ちなみにCNCIでは、「VMware vSAN」と10Gbpsのメトロエリアネットワークを使ってマルチサイト間でストレッチクラスタを構築しているが、そのSDDC全体を1台のRubrikでバックアップしているという。
ボヤジエフ氏は、Rubrikを1年超使ってきた経験からの総合評価として、「とにかく運用がラク」であるのに加え、実際にリストアを数回実施し短時間で済んだこと、ソフトウェアのメジャーバージョンアップを2回実施したが無事に実施できたこと、機器の構成ミスで障害が発生したが自動復旧できたこと、問い合わせ時のサポート対応が非常に迅速だったことなどを紹介した。「良い買い物をしたという気分。バックアップが楽しくなった」(ボヤジエフ氏)。

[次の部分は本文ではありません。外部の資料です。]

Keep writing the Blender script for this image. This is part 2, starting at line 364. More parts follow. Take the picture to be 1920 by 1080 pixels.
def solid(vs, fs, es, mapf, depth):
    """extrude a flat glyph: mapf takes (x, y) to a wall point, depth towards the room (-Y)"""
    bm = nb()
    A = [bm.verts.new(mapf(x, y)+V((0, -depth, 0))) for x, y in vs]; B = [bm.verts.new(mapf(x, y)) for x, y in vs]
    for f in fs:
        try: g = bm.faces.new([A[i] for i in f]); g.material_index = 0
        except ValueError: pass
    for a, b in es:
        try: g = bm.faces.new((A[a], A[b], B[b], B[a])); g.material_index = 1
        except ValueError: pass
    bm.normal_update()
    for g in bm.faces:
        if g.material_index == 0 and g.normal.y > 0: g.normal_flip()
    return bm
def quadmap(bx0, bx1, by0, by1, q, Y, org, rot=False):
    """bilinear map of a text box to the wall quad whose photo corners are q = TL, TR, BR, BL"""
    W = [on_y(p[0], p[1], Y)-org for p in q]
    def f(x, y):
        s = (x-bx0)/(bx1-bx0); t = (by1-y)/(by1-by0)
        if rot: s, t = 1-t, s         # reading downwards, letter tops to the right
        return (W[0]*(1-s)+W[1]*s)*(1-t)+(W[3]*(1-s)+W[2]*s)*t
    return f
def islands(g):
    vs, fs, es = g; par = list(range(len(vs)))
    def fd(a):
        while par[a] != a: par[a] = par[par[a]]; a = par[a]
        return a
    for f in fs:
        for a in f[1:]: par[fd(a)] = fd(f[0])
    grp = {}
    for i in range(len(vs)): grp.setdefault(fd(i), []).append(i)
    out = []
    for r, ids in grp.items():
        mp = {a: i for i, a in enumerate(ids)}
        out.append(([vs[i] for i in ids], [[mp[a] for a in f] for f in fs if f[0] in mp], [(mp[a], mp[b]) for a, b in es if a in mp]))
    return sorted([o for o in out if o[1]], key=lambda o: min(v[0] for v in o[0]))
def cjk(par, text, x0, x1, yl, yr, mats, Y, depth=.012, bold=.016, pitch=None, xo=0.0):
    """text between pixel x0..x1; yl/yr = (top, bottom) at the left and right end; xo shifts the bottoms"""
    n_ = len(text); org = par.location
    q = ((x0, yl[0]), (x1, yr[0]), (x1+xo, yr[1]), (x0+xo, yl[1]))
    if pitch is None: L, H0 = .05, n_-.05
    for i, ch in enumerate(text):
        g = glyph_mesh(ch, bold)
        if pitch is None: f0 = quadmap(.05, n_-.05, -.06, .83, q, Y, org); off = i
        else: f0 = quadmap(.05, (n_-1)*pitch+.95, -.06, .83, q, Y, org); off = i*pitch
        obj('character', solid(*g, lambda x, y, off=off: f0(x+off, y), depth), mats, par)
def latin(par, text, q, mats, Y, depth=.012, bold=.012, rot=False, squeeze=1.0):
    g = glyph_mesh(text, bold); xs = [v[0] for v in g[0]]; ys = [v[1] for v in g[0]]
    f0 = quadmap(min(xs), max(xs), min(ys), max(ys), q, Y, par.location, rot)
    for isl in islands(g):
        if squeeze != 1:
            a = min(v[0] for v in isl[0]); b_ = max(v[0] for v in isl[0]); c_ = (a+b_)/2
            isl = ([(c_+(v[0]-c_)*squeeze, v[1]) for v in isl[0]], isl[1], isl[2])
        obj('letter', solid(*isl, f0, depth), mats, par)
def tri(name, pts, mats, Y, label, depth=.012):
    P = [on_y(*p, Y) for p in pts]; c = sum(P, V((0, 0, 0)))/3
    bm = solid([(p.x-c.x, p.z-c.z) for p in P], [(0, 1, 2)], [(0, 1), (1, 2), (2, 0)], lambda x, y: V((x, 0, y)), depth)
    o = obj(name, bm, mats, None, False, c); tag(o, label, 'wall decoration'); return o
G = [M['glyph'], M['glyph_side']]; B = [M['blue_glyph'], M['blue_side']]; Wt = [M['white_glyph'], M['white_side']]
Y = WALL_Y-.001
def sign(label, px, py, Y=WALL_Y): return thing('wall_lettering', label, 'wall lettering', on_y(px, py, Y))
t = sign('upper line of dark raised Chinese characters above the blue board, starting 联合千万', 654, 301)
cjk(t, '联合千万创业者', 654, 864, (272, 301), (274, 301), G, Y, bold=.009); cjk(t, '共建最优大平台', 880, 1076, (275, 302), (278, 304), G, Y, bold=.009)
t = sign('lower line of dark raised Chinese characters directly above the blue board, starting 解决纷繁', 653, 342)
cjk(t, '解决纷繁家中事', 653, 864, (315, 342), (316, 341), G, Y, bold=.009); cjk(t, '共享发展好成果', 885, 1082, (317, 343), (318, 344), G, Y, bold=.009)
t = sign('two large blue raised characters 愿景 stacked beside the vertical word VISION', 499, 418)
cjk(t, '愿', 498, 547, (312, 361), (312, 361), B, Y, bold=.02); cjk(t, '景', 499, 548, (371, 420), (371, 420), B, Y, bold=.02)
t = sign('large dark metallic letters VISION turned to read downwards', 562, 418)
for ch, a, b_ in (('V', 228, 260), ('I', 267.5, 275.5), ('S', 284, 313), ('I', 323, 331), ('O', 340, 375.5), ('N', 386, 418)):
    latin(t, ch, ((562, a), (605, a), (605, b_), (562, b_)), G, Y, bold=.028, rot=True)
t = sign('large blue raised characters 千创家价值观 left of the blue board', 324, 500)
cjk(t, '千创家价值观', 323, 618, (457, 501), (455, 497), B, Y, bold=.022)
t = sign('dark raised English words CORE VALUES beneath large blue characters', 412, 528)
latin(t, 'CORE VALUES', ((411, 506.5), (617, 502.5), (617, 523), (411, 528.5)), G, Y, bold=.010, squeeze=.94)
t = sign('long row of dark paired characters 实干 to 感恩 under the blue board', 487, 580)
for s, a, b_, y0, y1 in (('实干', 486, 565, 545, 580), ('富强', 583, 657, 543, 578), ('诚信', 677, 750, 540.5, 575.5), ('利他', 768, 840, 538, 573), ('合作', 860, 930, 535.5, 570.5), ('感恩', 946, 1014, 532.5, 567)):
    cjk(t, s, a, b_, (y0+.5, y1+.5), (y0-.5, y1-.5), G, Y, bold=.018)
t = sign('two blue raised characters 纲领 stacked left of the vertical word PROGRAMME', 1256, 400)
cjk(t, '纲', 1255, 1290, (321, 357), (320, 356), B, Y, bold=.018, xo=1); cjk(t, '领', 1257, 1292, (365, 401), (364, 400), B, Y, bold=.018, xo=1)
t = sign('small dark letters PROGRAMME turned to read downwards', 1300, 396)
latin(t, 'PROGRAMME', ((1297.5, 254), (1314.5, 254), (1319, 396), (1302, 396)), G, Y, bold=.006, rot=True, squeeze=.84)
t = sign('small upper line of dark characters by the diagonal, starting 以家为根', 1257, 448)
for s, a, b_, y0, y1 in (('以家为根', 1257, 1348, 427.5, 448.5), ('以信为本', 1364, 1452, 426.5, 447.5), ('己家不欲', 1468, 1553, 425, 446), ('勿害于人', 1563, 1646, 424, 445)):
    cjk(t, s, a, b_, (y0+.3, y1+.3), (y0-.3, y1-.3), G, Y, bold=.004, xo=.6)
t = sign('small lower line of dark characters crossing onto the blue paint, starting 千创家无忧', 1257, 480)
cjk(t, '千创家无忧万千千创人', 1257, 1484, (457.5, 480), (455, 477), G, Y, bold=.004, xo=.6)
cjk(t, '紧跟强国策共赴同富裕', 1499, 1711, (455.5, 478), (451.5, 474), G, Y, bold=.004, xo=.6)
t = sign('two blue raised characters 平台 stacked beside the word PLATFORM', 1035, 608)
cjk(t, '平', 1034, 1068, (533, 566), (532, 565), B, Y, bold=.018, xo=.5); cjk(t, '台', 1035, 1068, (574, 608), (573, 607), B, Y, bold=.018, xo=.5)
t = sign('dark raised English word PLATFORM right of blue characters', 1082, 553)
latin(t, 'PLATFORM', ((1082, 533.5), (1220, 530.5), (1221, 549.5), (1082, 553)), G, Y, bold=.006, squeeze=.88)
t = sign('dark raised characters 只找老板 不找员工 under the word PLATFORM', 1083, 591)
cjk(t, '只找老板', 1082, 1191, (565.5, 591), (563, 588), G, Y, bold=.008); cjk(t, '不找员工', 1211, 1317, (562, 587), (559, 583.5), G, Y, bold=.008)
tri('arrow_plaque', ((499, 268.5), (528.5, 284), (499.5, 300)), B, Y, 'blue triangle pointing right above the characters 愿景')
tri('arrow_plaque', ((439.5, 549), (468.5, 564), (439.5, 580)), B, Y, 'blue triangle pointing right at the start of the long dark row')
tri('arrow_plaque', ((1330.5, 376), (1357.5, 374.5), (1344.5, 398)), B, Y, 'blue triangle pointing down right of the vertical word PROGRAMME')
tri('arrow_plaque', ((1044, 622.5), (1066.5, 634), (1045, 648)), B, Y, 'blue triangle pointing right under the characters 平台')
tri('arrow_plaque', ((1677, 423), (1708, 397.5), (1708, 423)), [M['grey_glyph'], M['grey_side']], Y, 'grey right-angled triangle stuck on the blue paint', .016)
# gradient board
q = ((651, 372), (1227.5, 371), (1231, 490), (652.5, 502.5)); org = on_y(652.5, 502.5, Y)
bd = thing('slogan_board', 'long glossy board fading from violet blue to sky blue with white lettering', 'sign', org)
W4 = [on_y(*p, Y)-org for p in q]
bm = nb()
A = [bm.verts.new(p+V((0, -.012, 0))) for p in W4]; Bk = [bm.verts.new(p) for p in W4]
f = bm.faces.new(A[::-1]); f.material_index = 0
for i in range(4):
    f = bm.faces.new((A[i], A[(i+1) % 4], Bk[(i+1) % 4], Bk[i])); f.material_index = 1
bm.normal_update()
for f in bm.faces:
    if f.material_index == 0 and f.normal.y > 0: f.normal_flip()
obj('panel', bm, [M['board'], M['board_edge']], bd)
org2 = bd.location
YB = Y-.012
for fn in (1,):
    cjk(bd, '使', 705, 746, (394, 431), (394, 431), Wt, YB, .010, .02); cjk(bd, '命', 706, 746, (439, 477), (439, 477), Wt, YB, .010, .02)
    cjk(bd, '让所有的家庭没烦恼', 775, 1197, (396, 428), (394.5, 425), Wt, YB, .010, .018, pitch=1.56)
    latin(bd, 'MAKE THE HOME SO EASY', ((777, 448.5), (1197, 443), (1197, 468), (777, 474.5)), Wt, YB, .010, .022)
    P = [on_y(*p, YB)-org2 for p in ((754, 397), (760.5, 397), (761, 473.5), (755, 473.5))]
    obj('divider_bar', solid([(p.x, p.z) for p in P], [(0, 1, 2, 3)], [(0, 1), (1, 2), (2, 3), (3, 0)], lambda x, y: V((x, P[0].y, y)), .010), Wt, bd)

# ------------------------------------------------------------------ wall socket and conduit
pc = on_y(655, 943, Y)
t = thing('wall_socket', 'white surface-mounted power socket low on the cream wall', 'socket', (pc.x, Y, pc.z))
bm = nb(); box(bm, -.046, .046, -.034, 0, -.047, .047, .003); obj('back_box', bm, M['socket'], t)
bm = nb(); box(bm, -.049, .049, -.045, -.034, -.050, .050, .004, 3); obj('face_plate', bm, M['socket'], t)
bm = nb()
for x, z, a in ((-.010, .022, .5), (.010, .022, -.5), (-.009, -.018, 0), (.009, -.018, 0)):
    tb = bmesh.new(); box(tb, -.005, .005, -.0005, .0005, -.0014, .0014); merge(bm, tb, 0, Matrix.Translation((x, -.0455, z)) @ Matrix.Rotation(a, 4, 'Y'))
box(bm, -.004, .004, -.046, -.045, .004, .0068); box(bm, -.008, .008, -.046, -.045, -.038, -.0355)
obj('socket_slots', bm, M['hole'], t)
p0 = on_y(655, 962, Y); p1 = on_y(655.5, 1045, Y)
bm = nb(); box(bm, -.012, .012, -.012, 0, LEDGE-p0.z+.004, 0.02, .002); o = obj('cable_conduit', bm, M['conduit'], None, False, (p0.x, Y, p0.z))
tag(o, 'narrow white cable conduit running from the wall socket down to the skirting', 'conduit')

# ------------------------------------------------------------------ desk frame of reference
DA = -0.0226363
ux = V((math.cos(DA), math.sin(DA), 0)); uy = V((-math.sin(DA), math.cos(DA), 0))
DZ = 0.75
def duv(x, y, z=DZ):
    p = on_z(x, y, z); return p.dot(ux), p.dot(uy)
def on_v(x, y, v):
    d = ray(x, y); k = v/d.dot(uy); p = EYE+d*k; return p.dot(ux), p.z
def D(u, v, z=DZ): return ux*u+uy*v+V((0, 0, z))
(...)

最後に五十嵐氏、ボヤジエフ氏の両氏に、最新版の機能や「バックアップデータのさらなる活用」という方向性に対する期待を尋ねてみた。両氏とも新版で追加されたNAS Direct Archive機能を活用したいと答えたほか、五十嵐氏は次のバージョンで予定されているGDPRなどのコンプライアンス対応機能を、またボヤジエフ氏はマルチテナント機能の活用による新サービス展開を、それぞれ検討していきたいと述べた。